Mais Français et Anglais avaient alors la même religion, et la lutte, si impitoyable qu’elle fût, manquait du motif qui fait seul d’une guerre une « guerre totale ». Le nationalisme intégral de M. Barrès exige que Français et Allemands ne soient pas de la même religion, n’aient pas la même Terre Sainte. « Unser Gott n’est pas le Dieu de saint Louis, de Jeanne d’Arc, de Pascal et de Pasteur. C’est la vieille idole des forêts profondes, un cauchemar local rehaussé des plus sanglantes couleurs orientales. Je ne m’y trompe pas. Hier, alors que je me promenais en Syrie, en Palestine, j’ai vu dans des paysages qui en demeurent à jamais dévastés les traces des anciens dieux altérés de sang, les Baal et les Moloch. Ils sont apparentés au vieux Dieu allemand[2]. » M. Frédéric Masson ayant attribué à Luther le ravage de la cathédrale de Reims, M. Barrès lui répond, sur des indices certains, au risque de nous brouiller avec la Suède, que le coupable est « le plus ancien des dieux scandinaves, Odin assis entre deux loups »[3]. Il suffit d’un accident humain aussi normal que la guerre pour que l’explication théologique des phénomènes reprenne une autorité contre laquelle un Auguste Comte ne peut pas grand chose.
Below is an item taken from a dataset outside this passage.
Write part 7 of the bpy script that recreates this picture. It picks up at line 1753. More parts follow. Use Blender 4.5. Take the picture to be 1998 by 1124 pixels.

J’entends bien que ces idées théologiques sont des images littéraires. Mais précisément on préfère chez M. Barrès les images littéraires quand elles portent leur visage naturel et sont débarrassées de ce déguisement. Devant le peuple et la guerre de l’Organisation, M. Barrès note avec une juste élégance : « N’est-ce pas le Génie de l’Organisation qui est gravé sous les traits de l’Ange effroyablement triste dans la cave de l’alchimiste de Dürer ? N’est-ce pas lui encore qui se désespère par la bouche de Faust dans son cabinet de travail, et qui se ridiculise dans le laboratoire où le disciple Wagner compose dans son alambic Homonculus[4]. » C’est une bonne façon de montrer cette moitié de la vérité qui nous intéresse. Le Faust symbolise admirablement

  1. Les Saints de la France, p. 246.
  2. La Croix de Guerre, p. 336.
  3. Id., p. 411.
  4. Sur le Chemin de l’Asie, p. 156.